Cam Cross, photo by Nick Clark

In 2018 Nick Clark and Cam Cross completed the first (known/documented) traverse from Lake Como, to the TH for Methodist Mountain (starting with Little Bear Peak, and doing the Little Bear/Blanca traverse) staying pretty much on the ridgeline the entire time (except to source water), in about four days, 11 hours. Their trip report is worth a read.

They noted having a few food/water caches along the way. Researching their track, it does seem they missed a few minor peaks, but stayed generally on the very crest of the spine of the mountains, including the two 14er traverses.

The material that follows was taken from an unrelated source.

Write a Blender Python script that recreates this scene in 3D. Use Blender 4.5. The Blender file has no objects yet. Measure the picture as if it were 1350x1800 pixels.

Nick describes their line as such:

hike, climb and maybe jog a little from Lake Como to Methodist Mountain in as expeditious a manner as possible, while staying on the range’s central ridge for as much of the route as feasible and/or practical.

Among other things, Nick writes about terrible blowdown in some areas below treeline, highlighting that the cruxes aren’t just what’s found on the high peaks and knife edge ridgelines.

My Style

I went solo and unsupported, packing all the food I needed for the entire trip with me from the start and only sourcing water either from lingering snowfields I found along the way, or from creeks/lakes if I needed to drop off the ridgeline itself. The north side of the range is more difficult to source water from, than the (higher elevation on average) south side.

I brought enough food for about five days – about 4750 calories/day, although I was out for over six.

I am attracted to the purity of going unsupported, as well as its simplicity. I also am enamored by how committed you are required to be, knowing that there is no relief to be had in the form of an awaiting bag of food/supplies, as well as the planning that needs to be done to put together a kit that will get you through this type of route.

I certainly believe I can do this all without food caches, and in this time frame – but only barely. Five days of food – around 4,000 – 5,000 calories a day weighs quite a bit (around 13lbs), and my pace will suffer greatly from that – especially at the start, no matter what else I bring with me when it comes to gear.

The Mosquito/Tenmile Range Traverse that I did in 2018 would be the most similar trip in Colorado to the Sangres Range Traverse, although the former was shorter at 81 miles, had less elevation gain at 29,000’+ and took me less time: 3 days, 19 hours. Mosquito/Tenmile though, stays at a higher average elevation (maybe 1,000 feet higher on-average, roughly).

The Sangres Range Traverse differs greatly in the Nolans 14 linkup, as dropping down into the valley with its relative safety and copious water sources just won’t happen in any part of the line.

I anticipated my pace to be around 20 miles/day, and gradually get faster as the weight of my pack gets lighter. I don’t anticipate that I can beat Nick/Cam’s time, but I can get close.